Quite interesting: China tech firm claimed it could hack [UK] Foreign Office.
https://www.bbc.com/news/technology-68372568
In the interest of saving you a click:
A Chinese cyber security firm claimed it had the ability to hack the UK's Foreign Office, leaked documents suggest.
[...]
i-Soon is one of many private companies that provide cyber security services for China's military, police and security services.
It employs less than 25 staff at its Shanghai headquarters.
The collection of 577 documents and chat logs were leaked on GitHub - an online developer platform - on 16 February.
Hahaha.
First of all, I'd be surprised if the UK Foreign Office is notably unhackable. I'm sure any motivated cybersecurity firm on the planet could hack it if they wanted to.
But that's not why I'm laughing. I'm laughing because the info was leaked from GitHub. This is funny to me because GitHub is probably much less hackable than the Foreign Office. But it does have certain features that make it easy for careless or ignorant users to expose their secrets to anyone making a legitimate query.

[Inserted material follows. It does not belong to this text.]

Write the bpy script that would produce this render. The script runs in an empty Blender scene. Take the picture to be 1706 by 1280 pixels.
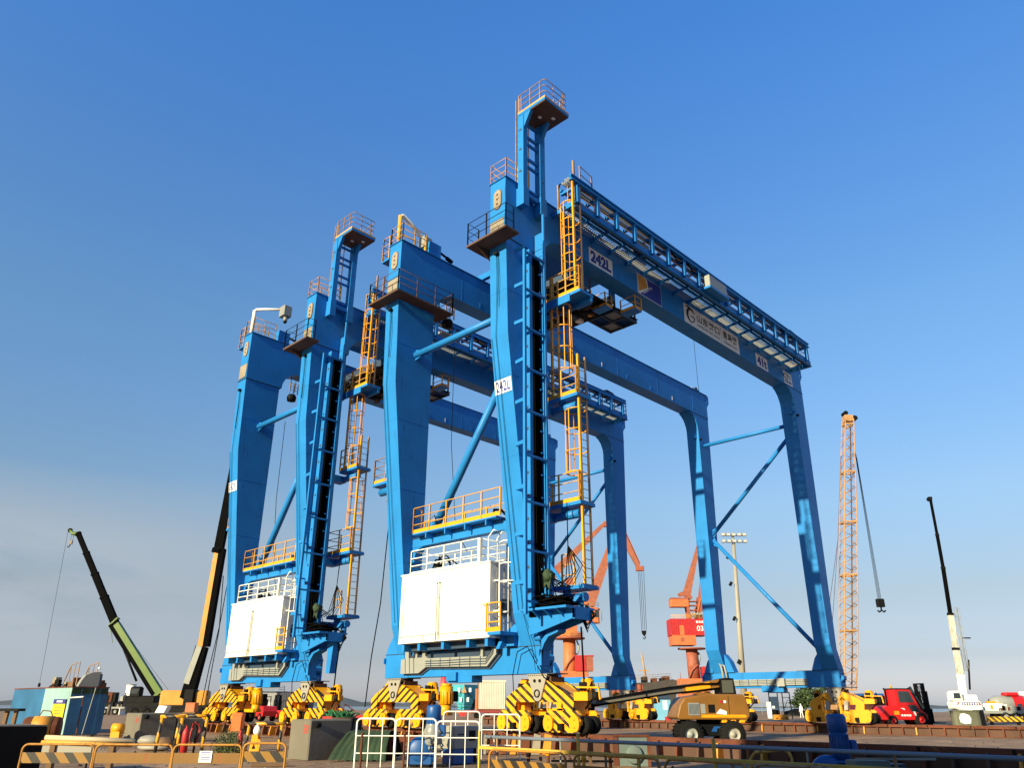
import bpy, math, random
from mathutils import Vector, Matrix
random.seed(7)
SC = bpy.context.scene
COL = SC.collection
R = math.radians
PI = math.pi

# ------------------------------------------------------------------ camera
CA, CP, CR, CF = 0.80238, 0.39765, 0.003888, 1277.84
CAM = Vector((-19.443, -17.4645, 1.27))
FW = Vector((math.sin(CA)*math.cos(CP), math.cos(CA)*math.cos(CP), math.sin(CP)))
RT = Vector((math.cos(CA), -math.sin(CA), 0))
UP = RT.cross(FW)
R2 = RT*math.cos(CR)+UP*math.sin(CR)
U2 = UP*math.cos(CR)-RT*math.sin(CR)
FH = Vector((math.sin(CA), math.cos(CA), 0))
cam = bpy.data.cameras.new('camera')
co = bpy.data.objects.new('camera', cam)
COL.objects.link(co)
M = Matrix((R2, U2, -FW)).transposed().to_4x4()
M.translation = CAM
co.matrix_world = M
cam.sensor_width = 36
cam.lens = CF/1706*36
cam.clip_end = 30000
SC.camera = co

def at(u, v, d):
    """point on the line of sight (u,v) at d metres ahead of the viewpoint"""
    q = FW+R2*((u-853)/CF)-U2*((v-640)/CF)
    return CAM+q*(d/q.dot(FH))
def ground(u, d, z=0.0):
    p = at(u, 1177, d); p.z = z
    return p

# ------------------------------------------------------------------ materials
def nd(nt, t, **kw):
    n = nt.nodes.new(t)
    for k, v in kw.items():
        if k.startswith('i_'):
            n.inputs[int(k[2:]) if k[2:].isdigit() else k[2:]].default_value = v
        else: setattr(n, k, v)
    return n
def base(name):
    m = bpy.data.materials.new(name); m.use_nodes = True
    nt = m.node_tree; b = nt.nodes['Principled BSDF']
    return m, nt, b
def ramp(nt, stops):
    r = nt.nodes.new('ShaderNodeValToRGB'); e = r.color_ramp.elements
    while len(e) < len(stops): e.new(.5)
    for k, (p, c) in zip(e, stops):
        k.position = p; k.color = (*c, 1) if len(c) == 3 else c
    return r
MATS = {}
def paint(name, rgb, rough=.45, var=.12, dirt=None, amt=0.0, metal=0.0, streak=True, sc=1.0, spec=.5):
    """painted steel: slightly uneven colour, patches of dirt or rust running down, orange-peel bump"""
    m, nt, b = base(name); L = nt.links.new
    tc = nd(nt, 'ShaderNodeTexCoord')
    n1 = nd(nt, 'ShaderNodeTexNoise'); n1.inputs['Scale'].default_value = .9*sc; n1.inputs['Detail'].default_value = 5
    L(tc.outputs['Object'], n1.inputs['Vector'])
    lo = tuple(max(0, c*(1-var)) for c in rgb); hi = tuple(min(1, c*(1+var)) for c in rgb)
    r1 = ramp(nt, [(.3, lo), (.7, hi)]); L(n1.outputs['Fac'], r1.inputs['Fac'])
    out = r1.outputs['Color']
    if dirt:
        mp = nd(nt, 'ShaderNodeMapping')
        mp.inputs['Scale'].default_value = (3*sc, 3*sc, .35*sc) if streak else (2.5*sc, 2.5*sc, 2.5*sc)
        L(tc.outputs['Object'], mp.inputs['Vector'])
        n2 = nd(nt, 'ShaderNodeTexNoise'); n2.inputs['Scale'].default_value = 2.2; n2.inputs['Detail'].default_value = 8; n2.inputs['Roughness'].default_value = .65
        L(mp.outputs['Vector'], n2.inputs['Vector'])
        t = .74-.34*amt
        r2 = ramp(nt, [(t, (0, 0, 0)), (min(1, t+.14), (1, 1, 1))]); L(n2.outputs['Fac'], r2.inputs['Fac'])
        mx = nd(nt, 'ShaderNodeMix', data_type='RGBA'); L(r2.outputs['Color'], mx.inputs[0]); L(out, mx.inputs[6]); mx.inputs[7].default_value = (*dirt, 1)
        out = mx.outputs[2]
        mr = nd(nt, 'ShaderNodeMapRange'); L(r2.outputs['Color'], mr.inputs[0]); mr.inputs[3].default_value = rough; mr.inputs[4].default_value = .85
        L(mr.outputs[0], b.inputs['Roughness'])
    else: b.inputs['Roughness'].default_value = rough
    L(out, b.inputs['Base Color']); b.inputs['Metallic'].default_value = metal
    b.inputs['Specular IOR Level'].default_value = spec
    n3 = nd(nt, 'ShaderNodeTexNoise'); n3.inputs['Scale'].default_value = 6*sc; n3.inputs['Detail'].default_value = 3
    L(tc.outputs['Object'], n3.inputs['Vector'])
    bp = nd(nt, 'ShaderNodeBump'); bp.inputs['Strength'].default_value = .12; bp.inputs['Distance'].default_value = .03
    L(n3.outputs['Fac'], bp.inputs['Height']); L(bp.outputs['Normal'], b.inputs['Normal'])
    MATS[name] = m
    return m
def stripes(name, c1, c2, ky, kz, kx=0.0, off=0.0, duty=.5, dirt=None):
    """two-colour diagonal warning stripes, measured in the object's own metres"""
    m, nt, b = base(name); L = nt.links.new
    tc = nd(nt, 'ShaderNodeTexCoord'); sp = nd(nt, 'ShaderNodeSeparateXYZ'); L(tc.outputs['Object'], sp.inputs[0])
    def mul(o, k):
        q = nd(nt, 'ShaderNodeMath', operation='MULTIPLY'); L(o, q.inputs[0]); q.inputs[1].default_value = k; return q.outputs[0]
    def add(p, q_):
        q = nd(nt, 'ShaderNodeMath', operation='ADD'); L(p, q.inputs[0])
        if isinstance(q_, float): q.inputs[1].default_value = q_
        else: L(q_, q.inputs[1])
        return q.outputs[0]
    s = add(add(mul(sp.outputs[0], kx), mul(sp.outputs[1], ky)), mul(sp.outputs[2], kz))
    s = add(s, 100.0+off)
    fr = nd(nt, 'ShaderNodeMath', operation='FRACT'); L(s, fr.inputs[0])
    gt = nd(nt, 'ShaderNodeMath', operation='GREATER_THAN'); L(fr.outputs[0], gt.inputs[0]); gt.inputs[1].default_value = duty
    mx = nd(nt, 'ShaderNodeMix', data_type='RGBA'); L(gt.outputs[0], mx.inputs[0]); mx.inputs[6].default_value = (*c1, 1); mx.inputs[7].default_value = (*c2, 1)
    n2 = nd(nt, 'ShaderNodeTexNoise'); n2.inputs['Scale'].default_value = 4; n2.inputs['Detail'].default_value = 8; L(tc.outputs['Object'], n2.inputs['Vector'])
    r2 = ramp(nt, [(.56, (0, 0, 0)), (.75, (.8, .8, .8))]); L(n2.outputs['Fac'], r2.inputs['Fac'])
    m2 = nd(nt, 'ShaderNodeMix', data_type='RGBA'); L(r2.outputs['Color'], m2.inputs[0]); L(mx.outputs[2], m2.inputs[6]); m2.inputs[7].default_value = (*(dirt or (.2, .11, .05)), 1)
    L(m2.outputs[2], b.inputs['Base Color']); b.inputs['Roughness'].default_value = .5
    MATS[name] = m
    return m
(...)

For example, careless developers will include authentication keys in their code. This then gets published, and anyone who cares can grab those keys and unlock whatever it is they're supposed to control.
Github publishes a running log of accounts that have been updated. Anyone can read those longs, and then read the public accounts that have been recently updated. If those accounts carelessly have secrets in them, those secrets are now public. If the public account includes authentication keys for private accounts, anyone who cares now has access to those private accounts and the further secrets they contain.
This is actually a pretty commonplace scenario, since github repositories very often cross-build with other github repositories. Cross-building between a public account and a private account can expose the private accounts auth keys in your public logs, if you're careless about such things. Another commonplace scenario is builds that integrate with Amazon Web Services. A careless developer can expose their AWS auth keys, and give anyone who cares access to their AWS account(s). Building a bot farm or dark web node in someone else's AWS account is tight!
So, to me, the fact that this came to light from a GitHub leak is hilarious. It says more about the incompetence of the i-Soon "cyber security" team, than it does about the people responsible for cyber security at the Foreign Office.